The city also agrees to be on the hook for any future legal claims that may arise as as result of Whitlatch’s alleged actions while serving as a police officer.

“The City is currently unaware of other use-of-force claims made against Officer Whitlatch,” the agreement states.

Whitlatch also will not seek another law enforcement position elsewhere.

City Attorney Pete Holmes, under pressure from the public and Community Police Commission, issued a news release on Sept. 1, stating part of the reason for settling the case was the real possibility that Whitlatch could have not only ended up winning her back pay, but also could have been reinstated as a Seattle Police officer.
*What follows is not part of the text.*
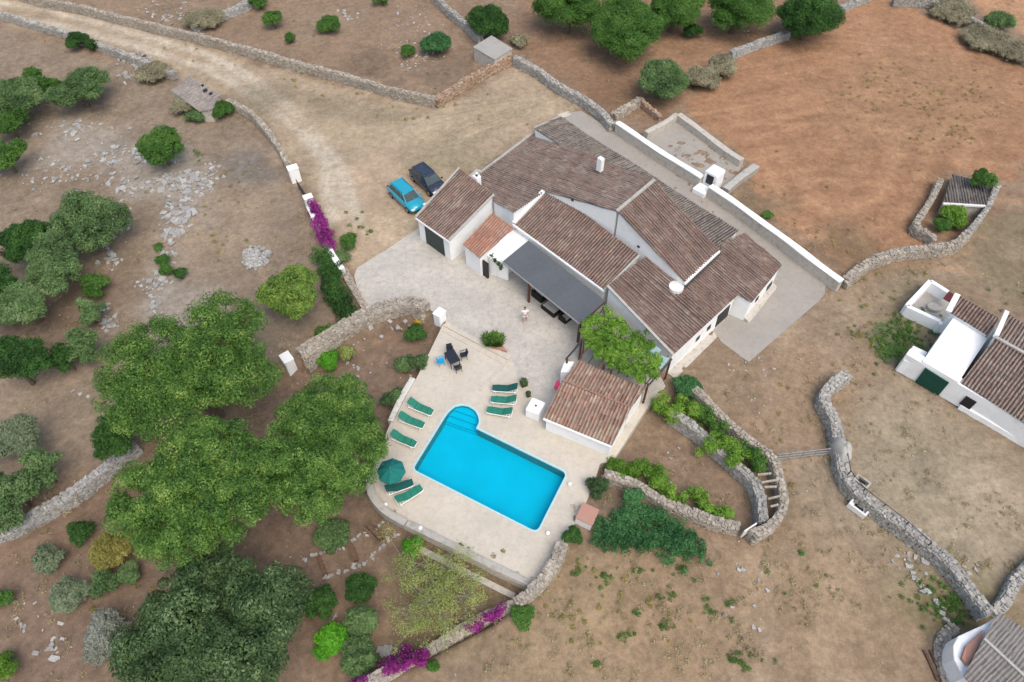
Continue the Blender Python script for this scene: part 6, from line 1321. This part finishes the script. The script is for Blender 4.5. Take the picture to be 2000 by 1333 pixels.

"I fully supported Chief O’Toole’s September 15, 2015, disciplinary decision at the time, and I continue to support it now,” Holmes wrote. “In arbitration, however, the City’s defense was significantly affected by technical and procedural issues under SPOG’s Collective Bargaining Agreement that has long governed—and continues to govern–such proceedings. Most significantly, the union could present a serious argument that all discipline was completely barred because the officer was not notified of the Chief’s disciplinary decision within 180 days of a sworn supervisor’s knowledge of the underlying facts. Although there was room for dispute over this issue, the possibility that Ms. Whitlatch might be reinstated as an SPD Officer by the Disciplinary Review Board, with full back pay, led my office to entertain discussions of compromise with SPOG.”

Holmes wrote that this case reinforces the need for the city to “regain its ability to manage, discipline, and hold officers accountable without the impediments that have been inserted into collective bargaining agreements over the years.”